What I didn’t have this time out was “GPS Eric”. This ride it was Paul (yes, that Paul) and myself out front. Becky, who going forward will be called “the Valkyrie” for her legendary strength, SuperDwight and Paul took the lead. I found I could not keep apace, as I had been out at the most outlandishly Italianous wedding extravaganza on the Eastern seaboard the night before, not getting to bed until 3 am. (Discussion of the wedding would need a whole other blog, and perhaps a few restraining orders)

But Paul ended up falling back and Dwight did his usual disappearing act, leaving the two Stooges to their own devices. So, we promptly missed a turn, of course. Dwight, out of the void swooped in and set us on a detour that had us almost eerily meeting up this the rest of the group.
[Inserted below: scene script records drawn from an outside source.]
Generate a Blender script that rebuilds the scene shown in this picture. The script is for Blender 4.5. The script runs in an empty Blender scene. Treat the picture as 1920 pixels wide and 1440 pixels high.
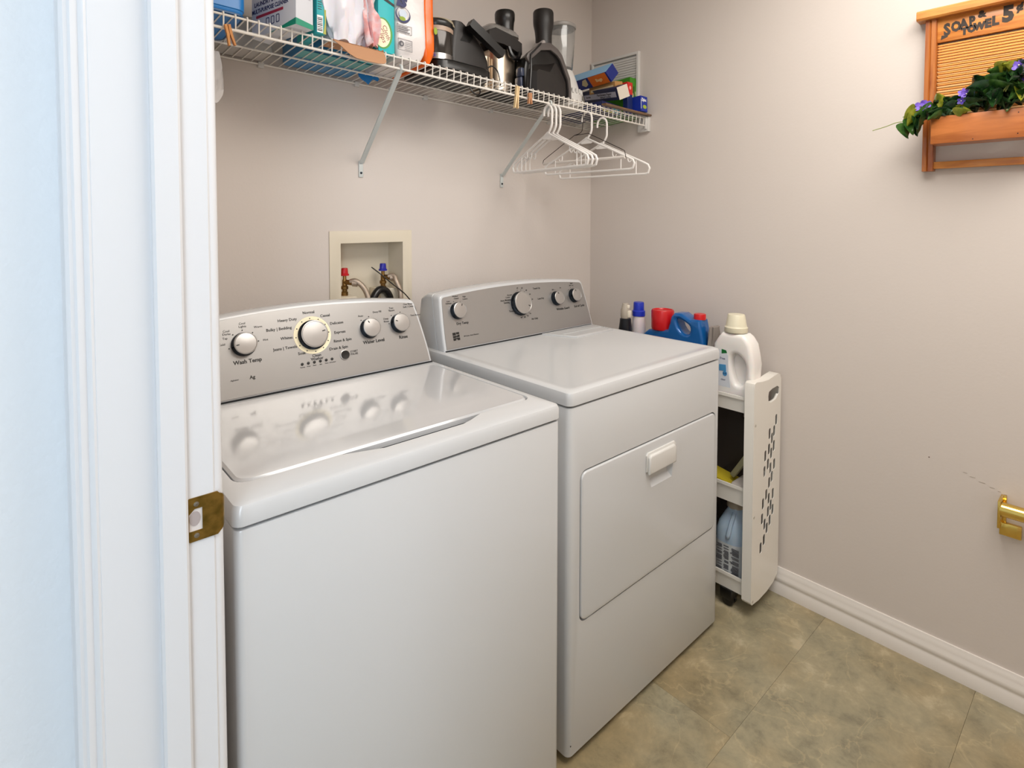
import bpy, bmesh, math, random
from mathutils import Matrix, Vector
R_ = math.radians
random.seed(7)
SC = bpy.context.scene
COL = SC.collection

# ------------------------------------------------------------------ camera
F_PX, CY, YAW, PITCH, ROLL, H = 1051.468, 448.47, 0.7296, -0.0371, 0.001, 1.325
c, s = math.cos(YAW), math.sin(YAW)
fw = Vector((s, c, 0)); rt = Vector((c, -s, 0)); up = Vector((0, 0, 1))
FF = fw*math.cos(PITCH) + up*math.sin(PITCH)
U0 = up*math.cos(PITCH) - fw*math.sin(PITCH)
RR = rt*math.cos(ROLL) + U0*math.sin(ROLL)
UU = U0*math.cos(ROLL) - rt*math.sin(ROLL)
cam = bpy.data.cameras.new('camera'); camo = bpy.data.objects.new('camera', cam); COL.objects.link(camo)
m = Matrix.Identity(4)
for i in range(3):
    m[i][0], m[i][1], m[i][2] = RR[i], UU[i], -FF[i]
m[2][3] = H
camo.matrix_world = m
cam.sensor_width = 36; cam.lens = F_PX/1920*36; cam.shift_y = -(720-CY)/1920
cam.clip_start = 0.02
SC.camera = camo

# ------------------------------------------------------------------ world, lights, exposure
w = bpy.data.worlds.new('world'); SC.world = w; w.use_nodes = True
w.node_tree.nodes['Background'].inputs[0].default_value = (0.80, 0.88, 1.0, 1)
w.node_tree.nodes['Background'].inputs[1].default_value = 0.35
def area(name, loc, target, sx, sy, power, col):
    l = bpy.data.lights.new(name, 'AREA'); l.shape = 'RECTANGLE'; l.size = sx; l.size_y = sy
    l.energy = power; l.color = col
    o = bpy.data.objects.new(name, l); COL.objects.link(o); o.location = loc
    o.rotation_euler = (Vector(target)-Vector(loc)).to_track_quat('-Z', 'Y').to_euler()
    return o
area('hall_window_light', (-1.2, -1.75, 1.45), (0.2, 0.7, 1.25), 1.4, 1.5, 58, (0.77, 0.885, 1.0))
area('hall_ceiling_light', (-0.75, -0.25, 2.39), (-0.3, 0.6, 0.6), 0.5, 0.5, 13, (0.82, 0.92, 1.0))
area('laundry_ceiling_light', (1.15, 0.10, 2.40), (1.15, 0.10, 0.0), 1.1, 1.1, 34, (1.0, 0.95, 0.885))
SC.view_settings.view_transform = 'Standard'; SC.view_settings.look = 'None'
SC.view_settings.gamma = 1; SC.view_settings.use_curve_mapping = False
SC.view_settings.exposure = 0.0

# ------------------------------------------------------------------ materials
def lin(h):
    h = h.lstrip('#'); o = []
    for i in (0, 2, 4):
        v = int(h[i:i+2], 16)/255
        o.append(v/12.92 if v <= 0.04045 else ((v+0.055)/1.055)**2.4)
    return (*o, 1)
MATS = {}
def mat(name, col, rough=0.5, metal=0.0, bump=None, coat=0.0, trans=0.0, sss=0.0, var=None, alpha=1.0):
    if name in MATS: return MATS[name]
    M = bpy.data.materials.new(name); M.use_nodes = True; nt = M.node_tree; p = nt.nodes['Principled BSDF']
    cl = lin(col) if isinstance(col, str) else col
    p.inputs['Base Color'].default_value = cl; p.inputs['Roughness'].default_value = rough
    p.inputs['Metallic'].default_value = metal; p.inputs['Coat Weight'].default_value = coat
    p.inputs['Coat Roughness'].default_value = 0.08
    p.inputs['Transmission Weight'].default_value = trans; p.inputs['Alpha'].default_value = alpha
    if trans: p.inputs['IOR'].default_value = 1.45
    if sss:
        p.inputs['Subsurface Weight'].default_value = sss; p.inputs['Subsurface Scale'].default_value = 0.01
    geo = None
    if bump or var:
        geo = nt.nodes.new('ShaderNodeNewGeometry')
    if bump:
        sc, st, dist = bump
        n = nt.nodes.new('ShaderNodeTexNoise'); n.inputs['Scale'].default_value = sc; n.inputs['Detail'].default_value = 3
        b = nt.nodes.new('ShaderNodeBump'); b.inputs['Strength'].default_value = st; b.inputs['Distance'].default_value = dist
        nt.links.new(geo.outputs['Position'], n.inputs['Vector']); nt.links.new(n.outputs['Fac'], b.inputs['Height'])
        nt.links.new(b.outputs['Normal'], p.inputs['Normal'])
    if var:
        c2, sc = var
        n = nt.nodes.new('ShaderNodeTexNoise'); n.inputs['Scale'].default_value = sc; n.inputs['Detail'].default_value = 5
        mx = nt.nodes.new('ShaderNodeMix'); mx.data_type = 'RGBA'
        rp = nt.nodes.new('ShaderNodeValToRGB'); rp.color_ramp.elements[0].position = 0.38; rp.color_ramp.elements[1].position = 0.66
        nt.links.new(geo.outputs['Position'], n.inputs['Vector']); nt.links.new(n.outputs['Fac'], rp.inputs[0])
        nt.links.new(rp.outputs[0], mx.inputs[0]); mx.inputs[6].default_value = cl; mx.inputs[7].default_value = lin(c2)
        nt.links.new(mx.outputs[2], p.inputs['Base Color'])
    MATS[name] = M
    return M

def wood(name, c1, c2, stretch, rough=0.38):
    M = bpy.data.materials.new(name); M.use_nodes = True; nt = M.node_tree; p = nt.nodes['Principled BSDF']
    geo = nt.nodes.new('ShaderNodeNewGeometry'); mp = nt.nodes.new('ShaderNodeMapping'); mp.inputs['Scale'].default_value = stretch
    n = nt.nodes.new('ShaderNodeTexNoise'); n.inputs['Scale'].default_value = 1.0; n.inputs['Detail'].default_value = 6; n.inputs['Distortion'].default_value = 1.2
    r = nt.nodes.new('ShaderNodeValToRGB'); r.color_ramp.elements[0].position = 0.32; r.color_ramp.elements[1].position = 0.68
    r.color_ramp.elements[0].color = lin(c1); r.color_ramp.elements[1].color = lin(c2)
    nt.links.new(geo.outputs['Position'], mp.inputs[0]); nt.links.new(mp.outputs[0], n.inputs['Vector'])
    nt.links.new(n.outputs['Fac'], r.inputs[0]); nt.links.new(r.outputs[0], p.inputs['Base Color'])
    p.inputs['Roughness'].default_value = rough; p.inputs['Coat Weight'].default_value = 0.3
    return M

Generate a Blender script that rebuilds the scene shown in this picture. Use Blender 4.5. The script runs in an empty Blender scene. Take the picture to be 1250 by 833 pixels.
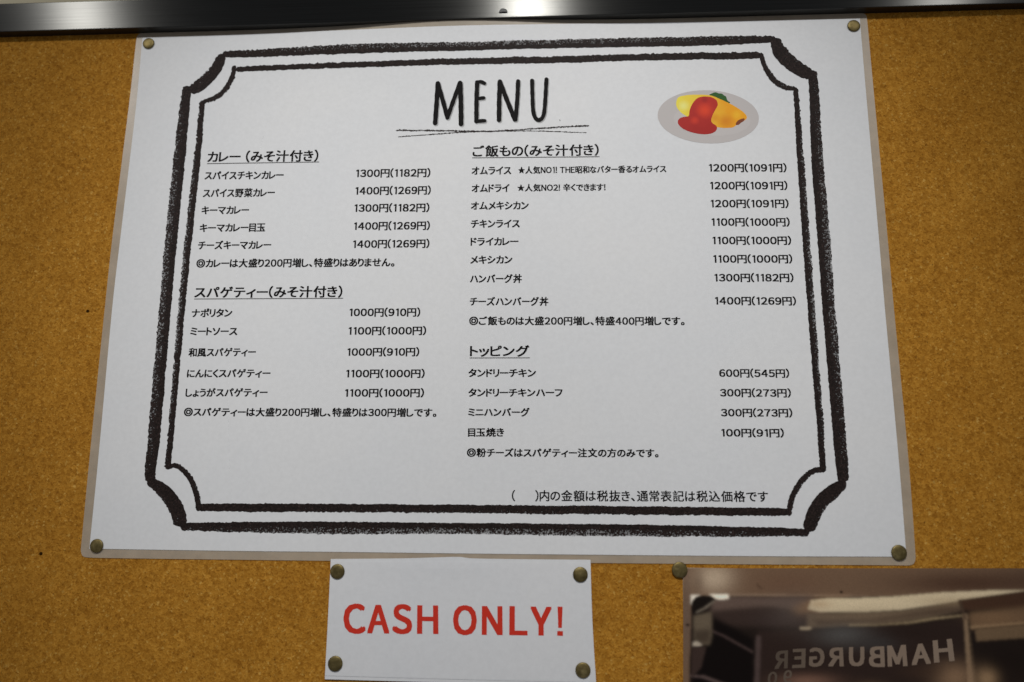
import bpy, math, random
import numpy as np
from mathutils import Vector, Matrix

random.seed(7)
rng = np.random.default_rng(7)
scene = bpy.context.scene
COL = scene.collection

# ------------------------------------------------------------------ camera
# Board frame: x right, y up, z out of the board (millimetres), origin = middle of the menu.
# World: X = x, Y = -z, Z = y, in metres, board hung 1.6 m up.
R = np.array([[0.99839094, 0.00606081, -0.05638082],      # right
              [-0.00528502, -0.97999849, -0.19893475],    # down
              [-0.05645882, 0.19891263, -0.97838958]])    # forward
CAM = np.array([37.9128, -127.2346, 439.7625])
FOC = 1019.737
PW, PH = 1250.0, 833.0


def world(p, o=(0, 0, 0)):
    return ((p[0] - o[0]) / 1000.0, -(p[2] - o[2]) / 1000.0, (p[1] - o[1]) / 1000.0)


def wpos(p):
    return (p[0] / 1000.0, -p[2] / 1000.0, p[1] / 1000.0 + 1.6)


def wdir(v):
    return Vector((v[0], -v[2], v[1]))


cam_d = bpy.data.cameras.new('camera')
cam = bpy.data.objects.new('camera', cam_d)
COL.objects.link(cam)
scene.camera = cam
cam_d.sensor_width = 36.0
cam_d.lens = 36.0 * FOC / PW
cam_d.clip_start = 0.01
cam_d.clip_end = 50
xa, ya, za = wdir(R[0]), wdir(-R[1]), wdir(-R[2])
M = Matrix((xa, ya, za)).transposed().to_4x4()
M.translation = Vector(wpos(CAM))
cam.matrix_world = M
cam_d.dof.use_dof = True
cam_d.dof.focus_distance = 0.455
cam_d.dof.aperture_fstop = 5.0

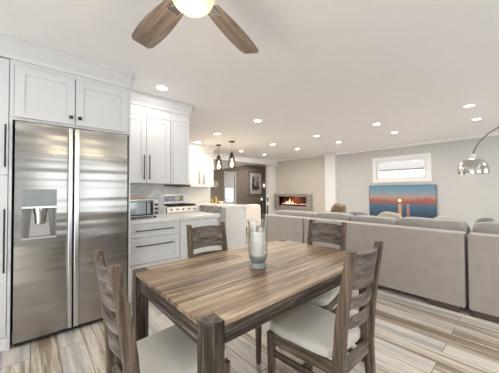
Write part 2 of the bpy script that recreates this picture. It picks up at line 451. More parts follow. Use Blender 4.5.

But after a time, I grew restless and broke from the pack and Paul, glutton for punishment, followed along. So, zipping a ahead but too far behind the Valyrie to follow, we missed a second turn after the two of us nearly fell on entirely too slick metal grid bridge in some town ending in -ville. The surface of the bridge resembles a cheese grater, and my rear end nearly became a piece of cheddar. But we made it across unscathed and also unaware that we had just passed an immediate left turn. About a mile or so later we realized our error.

When we finally made it back to our respective cars, just more than four hours from when we started, Paul and I logged 58 miles – about five miles more than we were instructed. I prefer to look at us as overachievers as opposed to lummoxes who can’t bother to follow simple directions.

Dwight handed out some of the best tasting hot cider I’ve ever tasted and “the Valkyrie” proceeded to tear into Paul and I, as if we had botched the instructions on how to boil water. My argument was we were only 5 miles off, which is one-third as lost as we got last time. In that respect, it was a great improvement, perhaps even a victory.

Paul and I headed to the Lemon Lounge, each ordering medium rare aptly named “Bad Day Burgers.” And I wolfed it down, in a bliss that can only come from not knowing exactly how screwed I would be just a few hours later on Sunday.